The grain
Is a combo of three recipes, then further tweaked in Brewsmith to better match a Vienna lager profile. So many changes, silly me. It includes a small amount (100g, around 2%) of a very dark malt just for colour (carafa special I). One of the brew shop chaps raised his eyebrows at this and this inspired me to panic. So I spent some time last night trying to pick out the darkest grain. In half an hour I had managed to collect a whole 2g of
that 100g, and an achy arm. Bother it. I will leave out that 2g but the rest will have to stay. Brewsmith says it will be ok!

The hops
All the hops in my eventual recipe are out of my fridge*. The bittering hops are a mix of three leftovers- Magnum, Warrior and Williamette, plus a little Centennial to make up the IBUs. The flavour hops are reasonably close to the original recipe. Two of the original hops couldn’t be got easily locally. However, looking them up, both are variants on Hallertauer. So that is a reasonable substitution and I had some. So the mid and late hop additions will be an elegant 50:50 mix of Cascade and Hallertau Mittelfruh. I’ve weighed them all out ready to go for tomorrow morning. And now there are four less hop packets cluttering up my fridge
I must think on an insulating layer for under the urn. I lost too much heat from the mash last time. Wooden chopping boards perhaps? Or a folded towel? I’m also going to change the suspension rope end, the current arrangement is way too fiddly. Oh and when I next get to a decent hardware shop, I want a length of heavier rope, the current one is too narrow and tends to jump off the pulley.

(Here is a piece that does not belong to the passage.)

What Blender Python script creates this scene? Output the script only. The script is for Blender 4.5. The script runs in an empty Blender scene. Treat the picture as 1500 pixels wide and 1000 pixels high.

*this is also good on cost. Hops are not cheap. This brew cost ~$18.50 in grain (paid for in advance in the grain book) plus $8.90 for yeast, plus a little in steriliser, yeast food, irish moss and bottle caps. Say no more than $5. So $32.40 plus a several hours of my labour for 5+ dozen stubbies. Hmm, plus electricity. One would normally also need to spend $10 or more on hops.